- _TASK GOAL_:
Filter the listing below, copying every line in which the word "from" appears.
[start of GIVEN INFORMATION]
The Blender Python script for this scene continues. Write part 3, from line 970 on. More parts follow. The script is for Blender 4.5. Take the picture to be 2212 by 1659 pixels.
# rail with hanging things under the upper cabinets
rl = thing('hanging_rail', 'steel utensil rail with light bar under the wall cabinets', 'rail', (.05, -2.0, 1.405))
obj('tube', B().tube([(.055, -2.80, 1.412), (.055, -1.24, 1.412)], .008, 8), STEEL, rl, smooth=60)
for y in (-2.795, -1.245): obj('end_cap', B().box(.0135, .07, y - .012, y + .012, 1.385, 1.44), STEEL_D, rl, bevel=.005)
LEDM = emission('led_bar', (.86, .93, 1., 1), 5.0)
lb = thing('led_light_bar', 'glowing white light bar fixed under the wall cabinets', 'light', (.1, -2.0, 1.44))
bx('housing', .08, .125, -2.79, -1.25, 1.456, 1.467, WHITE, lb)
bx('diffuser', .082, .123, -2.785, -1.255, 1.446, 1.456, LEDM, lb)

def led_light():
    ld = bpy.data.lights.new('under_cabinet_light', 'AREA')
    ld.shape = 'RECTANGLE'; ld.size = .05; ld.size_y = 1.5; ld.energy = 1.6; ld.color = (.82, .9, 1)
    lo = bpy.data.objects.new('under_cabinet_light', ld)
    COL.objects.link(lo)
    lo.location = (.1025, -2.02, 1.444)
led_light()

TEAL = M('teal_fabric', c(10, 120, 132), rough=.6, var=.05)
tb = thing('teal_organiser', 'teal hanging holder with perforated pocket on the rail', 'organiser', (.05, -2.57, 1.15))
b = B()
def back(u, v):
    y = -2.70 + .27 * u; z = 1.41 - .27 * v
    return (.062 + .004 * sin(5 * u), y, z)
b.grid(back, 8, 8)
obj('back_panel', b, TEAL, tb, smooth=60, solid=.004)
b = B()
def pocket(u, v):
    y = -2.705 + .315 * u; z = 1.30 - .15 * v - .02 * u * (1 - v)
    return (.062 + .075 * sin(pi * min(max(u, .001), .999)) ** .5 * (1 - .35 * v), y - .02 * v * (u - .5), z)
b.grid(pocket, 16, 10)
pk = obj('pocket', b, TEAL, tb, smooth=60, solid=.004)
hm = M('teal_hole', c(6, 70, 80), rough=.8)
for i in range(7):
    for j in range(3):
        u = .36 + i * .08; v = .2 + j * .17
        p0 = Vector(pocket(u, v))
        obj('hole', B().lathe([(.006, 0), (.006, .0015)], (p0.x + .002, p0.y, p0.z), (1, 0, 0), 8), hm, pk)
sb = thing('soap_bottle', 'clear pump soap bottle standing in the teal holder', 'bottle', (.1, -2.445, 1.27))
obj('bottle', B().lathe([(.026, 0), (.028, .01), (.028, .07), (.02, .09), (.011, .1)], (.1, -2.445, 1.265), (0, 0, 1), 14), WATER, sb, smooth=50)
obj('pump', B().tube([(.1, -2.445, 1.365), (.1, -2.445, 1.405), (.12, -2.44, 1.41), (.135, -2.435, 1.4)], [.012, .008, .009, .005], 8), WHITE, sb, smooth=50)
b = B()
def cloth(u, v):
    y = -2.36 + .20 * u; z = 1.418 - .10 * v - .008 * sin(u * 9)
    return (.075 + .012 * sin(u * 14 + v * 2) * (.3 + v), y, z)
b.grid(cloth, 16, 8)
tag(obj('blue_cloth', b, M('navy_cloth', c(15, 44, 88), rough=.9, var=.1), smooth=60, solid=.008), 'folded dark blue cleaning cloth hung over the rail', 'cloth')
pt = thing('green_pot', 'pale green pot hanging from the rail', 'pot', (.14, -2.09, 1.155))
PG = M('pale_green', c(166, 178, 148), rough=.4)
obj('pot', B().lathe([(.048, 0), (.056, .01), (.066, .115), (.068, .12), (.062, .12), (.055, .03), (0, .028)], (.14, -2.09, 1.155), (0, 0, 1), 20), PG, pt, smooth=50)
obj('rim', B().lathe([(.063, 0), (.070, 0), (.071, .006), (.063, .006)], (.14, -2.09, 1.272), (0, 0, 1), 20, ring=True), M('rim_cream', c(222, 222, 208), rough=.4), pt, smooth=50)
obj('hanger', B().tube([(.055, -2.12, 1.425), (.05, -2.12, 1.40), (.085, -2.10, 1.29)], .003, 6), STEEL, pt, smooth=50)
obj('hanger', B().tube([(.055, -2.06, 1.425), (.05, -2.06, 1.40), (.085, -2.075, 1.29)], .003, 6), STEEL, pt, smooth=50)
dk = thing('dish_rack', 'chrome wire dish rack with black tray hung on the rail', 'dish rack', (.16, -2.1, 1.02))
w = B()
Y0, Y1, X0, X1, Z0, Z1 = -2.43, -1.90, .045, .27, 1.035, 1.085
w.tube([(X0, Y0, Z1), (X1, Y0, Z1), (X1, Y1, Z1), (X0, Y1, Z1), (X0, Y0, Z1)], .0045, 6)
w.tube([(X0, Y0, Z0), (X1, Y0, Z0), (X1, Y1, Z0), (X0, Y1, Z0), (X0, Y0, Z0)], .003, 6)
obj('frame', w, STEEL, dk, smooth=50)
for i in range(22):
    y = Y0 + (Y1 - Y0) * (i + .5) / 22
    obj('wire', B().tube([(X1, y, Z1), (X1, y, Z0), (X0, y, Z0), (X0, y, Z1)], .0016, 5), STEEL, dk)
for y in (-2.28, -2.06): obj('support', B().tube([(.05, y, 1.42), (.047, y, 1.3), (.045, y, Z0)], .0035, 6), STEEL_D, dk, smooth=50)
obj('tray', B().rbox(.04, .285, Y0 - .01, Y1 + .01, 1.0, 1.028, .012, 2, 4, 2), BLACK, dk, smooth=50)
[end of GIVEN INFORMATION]
- _CORRECT RESPONSE_:
The Blender Python script for this scene continues. Write part 3, from line 970 on. More parts follow. The script is for Blender 4.5. Take the picture to be 2212 by 1659 pixels.
pt = thing('green_pot', 'pale green pot hanging from the rail', 'pot', (.14, -2.09, 1.155))